Task instructions
Select, from the data, each line where "picture" occurs.

◆ ◆ ◆ ◆ ◆ ◆ ◆

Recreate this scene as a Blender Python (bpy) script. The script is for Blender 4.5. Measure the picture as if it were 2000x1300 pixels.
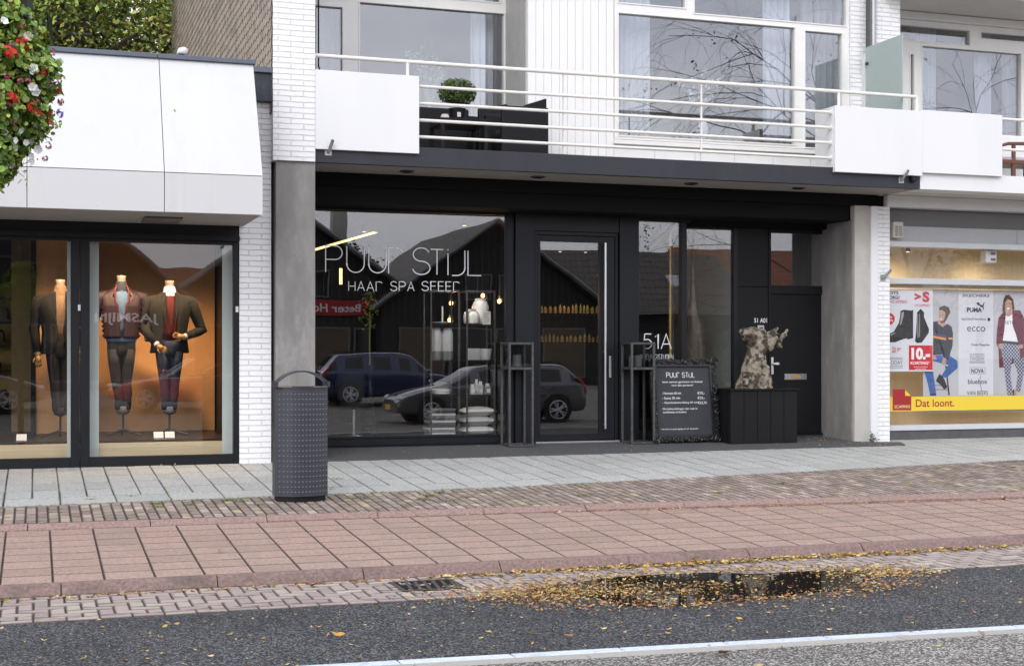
import bpy, math, random
from mathutils import Vector, Matrix, noise
R = math.radians
for o in list(bpy.data.objects): bpy.data.objects.remove(o)
SC = bpy.context.scene
COL = SC.collection
# ---------------------------------------------------------------- camera
F = 2740.0; H = 1.277
ST, CT = 0.3220, 0.94674
cd = bpy.data.cameras.new("camera"); cam = bpy.data.objects.new("camera", cd); COL.objects.link(cam)
cam.location = (0, 0, H); cam.rotation_euler = (R(90), 0, -math.atan2(ST, CT))
cd.sensor_width = 36; cd.lens = F/2000*36; cd.shift_y = 0.02; cd.clip_start = .05; cd.clip_end = 2000
SC.camera = cam
# ---------------------------------------------------------------- light
SUN_EL, SUN_AZ = 36, 214       # overcast: one broad soft sun behind the photographer's left shoulder
w = bpy.data.worlds.new("World"); SC.world = w; w.use_nodes = True
nt = w.node_tree; bg = nt.nodes['Background']; bg.inputs[1].default_value = 0.15
sky = nt.nodes.new('ShaderNodeTexSky'); sky.sky_type = 'NISHITA'; sky.sun_disc = False
sky.sun_elevation = R(SUN_EL); sky.sun_rotation = R(SUN_AZ); sky.air_density = 1; sky.dust_density = 3
hs = nt.nodes.new('ShaderNodeHueSaturation'); hs.inputs['Saturation'].default_value = .08
nt.links.new(sky.outputs[0], hs.inputs['Color'])
vl = nt.nodes.new('ShaderNodeMix'); vl.data_type = 'RGBA'; vl.inputs[0].default_value = .8; vl.inputs[7].default_value = (6.1, 6.12, 6.4, 1)   # cloud veil evens out the clear-sky gradient
nt.links.new(hs.outputs[0], vl.inputs[6])
tc = nt.nodes.new('ShaderNodeTexCoord'); mp = nt.nodes.new('ShaderNodeMapping'); mp.inputs['Scale'].default_value = (1, 1, 2.6)
nz = nt.nodes.new('ShaderNodeTexNoise'); nz.inputs['Scale'].default_value = 2.2; nz.inputs['Detail'].default_value = 5
cr = nt.nodes.new('ShaderNodeValToRGB'); cr.color_ramp.elements[0].position = .3; cr.color_ramp.elements[0].color = (1.2, 1.26, 1.47, 1)
cr.color_ramp.elements[1].position = .68; cr.color_ramp.elements[1].color = (2.3, 2.3, 2.33, 1)
mx = nt.nodes.new('ShaderNodeMix'); mx.data_type = 'RGBA'; mx.blend_type = 'MULTIPLY'; mx.inputs[0].default_value = 1
nt.links.new(tc.outputs['Generated'], mp.inputs[0]); nt.links.new(mp.outputs[0], nz.inputs['Vector'])
nt.links.new(nz.outputs['Fac'], cr.inputs[0]); nt.links.new(vl.outputs[2], mx.inputs[6]); nt.links.new(cr.outputs[0], mx.inputs[7])
nt.links.new(mx.outputs[2], bg.inputs[0])
ld = bpy.data.lights.new("sun", 'SUN'); ld.energy = .8; ld.angle = R(20); ld.color = (1, .97, .93)
sun = bpy.data.objects.new("sun", ld); COL.objects.link(sun)
_d = Vector((math.sin(R(SUN_AZ))*math.cos(R(SUN_EL)), math.cos(R(SUN_AZ))*math.cos(R(SUN_EL)), math.sin(R(SUN_EL))))
sun.rotation_euler = _d.to_track_quat('Z', 'Y').to_euler()
SC.view_settings.view_transform = 'Standard'; SC.view_settings.look = 'None'
SC.view_settings.exposure = 0.04; SC.view_settings.gamma = 1
SC.cycles.max_bounces = 8; SC.cycles.transparent_max_bounces = 14; SC.cycles.caustics_reflective = False; SC.cycles.caustics_refractive = False
SC.cycles.sample_clamp_indirect = 4

# ---------------------------------------------------------------- measuring: a picture point read on a plane at depth Y
def dirs(u):
    a = (u-1000)/F
    return a*CT+ST, CT-a*ST
def pX(u, Y):
    dx, dy = dirs(u); return Y*dx/dy
def pZ(u, v, Y):
    return H+(690-v)/F*Y/dirs(u)[1]
def P(u, v, Y): return (pX(u, Y), Y, pZ(u, v, Y))

# ---------------------------------------------------------------- mesh builder
BASE = {}
rnd = random.Random(7)
class MB:
    def __init__(s): s.v = []; s.f = []; s.c = []
    def add(s, vs, fs, col=None):
        n = len(s.v); s.v.extend([tuple(p) for p in vs])
        for f in fs: s.f.append(tuple(i+n for i in f)); s.c.append(col)
        return s
    def box(s, x0, x1, y0, y1, z0, z1, col=None):
        if x0 > x1: x0, x1 = x1, x0
        if y0 > y1: y0, y1 = y1, y0
        if z0 > z1: z0, z1 = z1, z0
        vs = [(x, y, z) for z in (z0, z1) for y in (y0, y1) for x in (x0, x1)]
        return s.add(vs, [(0,2,3,1),(4,5,7,6),(0,1,5,4),(2,6,7,3),(0,4,6,2),(1,3,7,5)], col)
    def quad(s, a, b, c, d, col=None): return s.add([a, b, c, d], [(0,1,2,3)], col)
    def prism(s, pts, axis, t0, t1, col=None):      # polygon in the plane normal to axis, thickened
        n = len(pts)
        def mk(p, t):
            return {'x': (t, p[0], p[1]), 'y': (p[0], t, p[1]), 'z': (p[0], p[1], t)}[axis]
        vs = [mk(p, t0) for p in pts]+[mk(p, t1) for p in pts]
        fs = [tuple(range(n)), tuple(range(2*n-1, n-1, -1))]+[(i, n+i, n+(i+1) % n, (i+1) % n) for i in range(n)]
        return s.add(vs, fs, col)
    def tube(s, pts, r, n=8, col=None, cap=True):
        pts = [Vector(p) for p in pts]; m = len(pts)
        rs = r if isinstance(r, (list, tuple)) else [r]*m
        vs = []; prev = None
        for i, p in enumerate(pts):
            t = (pts[min(i+1, m-1)]-pts[max(i-1, 0)]).normalized()
            if prev is None:
                a = Vector((0,0,1)) if abs(t.z) < .9 else Vector((1,0,0)); u = t.cross(a).normalized()
            else: u = (prev-t*prev.dot(t)).normalized()
            prev = u; q = t.cross(u)
            for k in range(n):
                an = 2*math.pi*k/n; vs.append(p+(u*math.cos(an)+q*math.sin(an))*rs[i])
        fs = [(i*n+k, i*n+(k+1) % n, (i+1)*n+(k+1) % n, (i+1)*n+k) for i in range(m-1) for k in range(n)]
        if cap: fs += [tuple(range(n-1, -1, -1)), tuple((m-1)*n+k for k in range(n))]
        return s.add(vs, fs, col)
    def cyl(s, a, b, r0, r1=None, n=16, col=None): return s.tube([a, b], [r0, r0 if r1 is None else r1], n, col)
    def lathe(s, x, y, prof, n=24, col=None, sx=1, sy=1):
        vs = [(x+r*sx*math.cos(2*math.pi*k/n), y+r*sy*math.sin(2*math.pi*k/n), z) for r, z in prof for k in range(n)]
        m = len(prof)
        fs = [(i*n+k, i*n+(k+1) % n, (i+1)*n+(k+1) % n, (i+1)*n+k) for i in range(m-1) for k in range(n)]
        fs += [tuple(range(n-1, -1, -1)), tuple((m-1)*n+k for k in range(n))]
        return s.add(vs, fs, col)
    def loft(s, secs, n=16, col=None, power=2.0):    # secs: (cx, cy, cz, rx, ry)
        vs = []
        for cx, cy, cz, rx, ry in secs:
            for k in range(n):
                a = 2*math.pi*k/n; c, q = math.cos(a), math.sin(a); e = 2/power
                vs.append((cx+rx*math.copysign(abs(c)**e, c), cy+ry*math.copysign(abs(q)**e, q), cz))
        m = len(secs)
        fs = [(i*n+k, i*n+(k+1) % n, (i+1)*n+(k+1) % n, (i+1)*n+k) for i in range(m-1) for k in range(n)]
        fs += [tuple(range(n-1, -1, -1)), tuple((m-1)*n+k for k in range(n))]
        return s.add(vs, fs, col)
    def ball(s, c, rx, ry=None, rz=None, n=10, m=7, col=None):
        ry = rx if ry is None else ry; rz = rx if rz is None else rz
        vs = [(c[0], c[1], c[2]-rz)]
        for i in range(1, m):
            ph = -math.pi/2+math.pi*i/m
            for k in range(n):
                a = 2*math.pi*k/n; vs.append((c[0]+rx*math.cos(ph)*math.cos(a), c[1]+ry*math.cos(ph)*math.sin(a), c[2]+rz*math.sin(ph)))
        vs.append((c[0], c[1], c[2]+rz)); L = len(vs)-1
        fs = [(0, 1+(k+1) % n, 1+k) for k in range(n)]
        for i in range(m-2):
            for k in range(n): fs.append((1+i*n+k, 1+i*n+(k+1) % n, 1+(i+1)*n+(k+1) % n, 1+(i+1)*n+k))
        fs += [(1+(m-2)*n+k, 1+(m-2)*n+(k+1) % n, L) for k in range(n)]
        return s.add(vs, fs, col)
    def ribbon(s, pts, wd, Y, T=None, col=None, t=.0012):   # flat stroke in a plane facing -Y, pts (x, z)
        m = len(pts); vs = []
        for i, p in enumerate(pts):
            a = Vector(pts[max(i-1, 0)]); b = Vector(pts[min(i+1, m-1)]); d = (b-a)
            if d.length < 1e-9: d = Vector((1, 0))
            d.normalize(); nn = Vector((-d.y, d.x))
            k = 1.0
            if 0 < i < m-1:
                e = (Vector(pts[i])-a).normalized(); k = 1/max(.5, abs(nn.dot(Vector((-e.y, e.x)))))
            for sg in (1, -1):
                q = Vector(p)+nn*wd*.5*k*sg
                vs.append((q.x, Y, q.y))
        vs = [T(v) if T else v for v in vs]
        return s.add(vs, [(2*i, 2*i+1, 2*i+3, 2*i+2) for i in range(m-1)], col)
    def build(s, name, mat, parent=None, smooth=False, bevel=0, seg=2, local=False, extra=None):
        n0 = len(s.f)
        if extra: s.add(extra[0].v, extra[0].f)
        b = Vector((0,0,0)) if (parent is None or local) else BASE[parent.name]
        me = bpy.data.meshes.new(name)
        me.from_pydata([(x-b[0], y-b[1], z-b[2]) for x, y, z in s.v], [], s.f); me.update()
        if any(c is not None for c in s.c):
            at = me.color_attributes.new('col', 'FLOAT_COLOR', 'CORNER'); buf = []
            for f, c in zip(s.f, s.c):
                c = c or (1, 1, 1); buf.extend([c[0], c[1], c[2], 1.0]*len(f))
            at.data.foreach_set('color', buf)
        o = bpy.data.objects.new(name, me); COL.objects.link(o)
        if mat: me.materials.append(mat)
        if extra:
            me.materials.append(extra[1]); me.polygons.foreach_set('material_index', [0]*n0+[1]*(len(s.f)-n0))
        if smooth:
            me.polygons.foreach_set('use_smooth', [True]*len(me.polygons))
            if smooth != 'all':
                try: me.set_sharp_from_angle(angle=R(40))
                except Exception: pass
        if bevel:
            bv = o.modifiers.new('bevel', 'BEVEL'); bv.width = bevel; bv.segments = seg; bv.limit_method = 'ANGLE'; bv.angle_limit = R(50)
        if parent is not None:
            o.parent = parent; BASE[o.name] = b if not local else Vector((0,0,0))
        else: BASE[o.name] = Vector((0,0,0))
        return o
def tag(o, label=None, cat=None, group=None, kind=None):
    if label: o['label'] = label
    if cat: o['category'] = cat
    if group: o['group'] = group
    if kind: o['kind'] = kind
    return o
def thing(name, label, cat, loc=(0,0,0), group=None, rot=(0,0,0)):
    o = bpy.data.objects.new(name, None); COL.objects.link(o); o.location = loc; o.rotation_euler = rot
    o.empty_display_size = .1; BASE[o.name] = Vector(loc); return tag(o, label, cat, group)
def struct(mb, name, mat, label, **k): return tag(mb.build(name, mat, **k), label, None, None, 'structure')
def copy_tree(o, parent=None):
    c = o.copy(); COL.objects.link(c)
    if parent is not None: c.parent = parent
    for ch in list(o.children): copy_tree(ch, c)
    return c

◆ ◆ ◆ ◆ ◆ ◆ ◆

Result
Recreate this scene as a Blender Python (bpy) script. The script is for Blender 4.5. Measure the picture as if it were 2000x1300 pixels.
# ---------------------------------------------------------------- measuring: a picture point read on a plane at depth Y